A programme best taken in small doses rather than swallowed whole

Portrait: Alex Baranowski

Portrait: Alex Baranowski

The Strad Issue: December 2022

Description: A programme best taken in small doses rather than swallowed whole

Musicians: La Pietà/Angèle Dubeau (violin)

Works: Baranowski: Works including Wiosna, Boy and Bird, Don’t Quit, The Windermere Children, Thoughts of Home, For the Love of It All

Catalogue number: ANALEKTA AN28750

Canadian violinist Angèle Dubeau and her all-string ensemble La Pietà have already produced several well-received portrait discs, devoting entire CDs to music by composers including Philip Glass, Arvo Pärt, John Adams and Max Richter. In the case of London-based Alex Baranowski, however, his music might have been better served in smaller doses.

He has worked extensively in film music – indeed, several of the disc’s collection of short tracks come from his movie scores – and clearly has a knack for putting together emotionally involving, slow-moving, quietly radiant music that (at its best) can sound a lot like something by Pēteris Vasks. The opening Wiosna (‘Spring’), for example, inspired by his grandfather’s resilience after imprisonment in a Soviet forced labour camp during the Second World War, exudes a deep sense of melancholy throughout, matched by Dubeau’s silky-smooth, immaculate and gloriously unadorned solo playing, and her ensemble’s uncanny sonic mix of richness and almost icy purity. This is the most substantial and arguably the most successful work on the disc, and many of the other tracks tend to reiterate its slow-moving harmonies, soaring violin line and gently chiming piano, such that by the end the elements of Baranowski’s distinctive musical vocabulary have lost much of their charm.
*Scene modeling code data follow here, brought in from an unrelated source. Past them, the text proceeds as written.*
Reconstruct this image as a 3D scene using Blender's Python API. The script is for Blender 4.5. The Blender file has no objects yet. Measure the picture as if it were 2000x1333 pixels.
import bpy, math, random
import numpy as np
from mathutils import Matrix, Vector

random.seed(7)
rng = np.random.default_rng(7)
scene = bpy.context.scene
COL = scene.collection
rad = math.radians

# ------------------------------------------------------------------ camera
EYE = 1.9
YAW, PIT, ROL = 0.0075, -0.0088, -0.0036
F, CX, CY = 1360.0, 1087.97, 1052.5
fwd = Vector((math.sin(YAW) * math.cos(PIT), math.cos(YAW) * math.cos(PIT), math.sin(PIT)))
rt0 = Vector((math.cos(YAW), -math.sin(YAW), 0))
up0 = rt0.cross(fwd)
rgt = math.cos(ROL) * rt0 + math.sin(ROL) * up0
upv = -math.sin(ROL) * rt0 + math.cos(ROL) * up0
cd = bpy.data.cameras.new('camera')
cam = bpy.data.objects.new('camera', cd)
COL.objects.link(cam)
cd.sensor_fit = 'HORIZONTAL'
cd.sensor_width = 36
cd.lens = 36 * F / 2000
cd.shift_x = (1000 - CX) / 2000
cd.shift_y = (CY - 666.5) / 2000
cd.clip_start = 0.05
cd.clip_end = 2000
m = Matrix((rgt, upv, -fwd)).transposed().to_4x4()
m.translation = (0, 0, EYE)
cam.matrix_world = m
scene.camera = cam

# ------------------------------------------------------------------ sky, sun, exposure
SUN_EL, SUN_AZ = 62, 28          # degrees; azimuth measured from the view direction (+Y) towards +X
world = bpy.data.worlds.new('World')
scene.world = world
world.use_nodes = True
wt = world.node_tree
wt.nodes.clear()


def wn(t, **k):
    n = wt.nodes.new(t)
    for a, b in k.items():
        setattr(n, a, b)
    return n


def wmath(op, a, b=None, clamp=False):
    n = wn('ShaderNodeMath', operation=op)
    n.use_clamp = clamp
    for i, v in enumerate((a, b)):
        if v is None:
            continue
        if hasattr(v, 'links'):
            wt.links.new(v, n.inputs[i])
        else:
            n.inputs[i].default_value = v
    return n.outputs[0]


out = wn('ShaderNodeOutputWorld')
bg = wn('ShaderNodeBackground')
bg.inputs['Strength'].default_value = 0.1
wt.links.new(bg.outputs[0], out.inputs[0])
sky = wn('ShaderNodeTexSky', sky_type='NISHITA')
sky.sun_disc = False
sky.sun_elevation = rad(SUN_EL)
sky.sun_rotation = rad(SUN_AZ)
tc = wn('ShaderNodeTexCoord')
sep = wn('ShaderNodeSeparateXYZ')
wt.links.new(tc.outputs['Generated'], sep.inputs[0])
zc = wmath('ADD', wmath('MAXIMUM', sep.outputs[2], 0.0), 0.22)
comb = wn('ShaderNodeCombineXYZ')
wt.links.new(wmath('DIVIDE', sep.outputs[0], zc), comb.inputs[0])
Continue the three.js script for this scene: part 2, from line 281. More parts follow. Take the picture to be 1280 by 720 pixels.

He rings the changes, however, with a darker, more chromatic ‘Winston and Julia’ (from his score for Northern Ballet’s Nineteen Eighty-Four) and the achingly slow waltz of ‘For Then’. Despite the disc’s musical sameyness, Dubeau and her ensemble are unfailingly committed, in graceful, eloquent performances. There’s plenty to enjoy here – though it’s perhaps best dipped into rather than consumed end to end – and it’s captured in close, warm sound.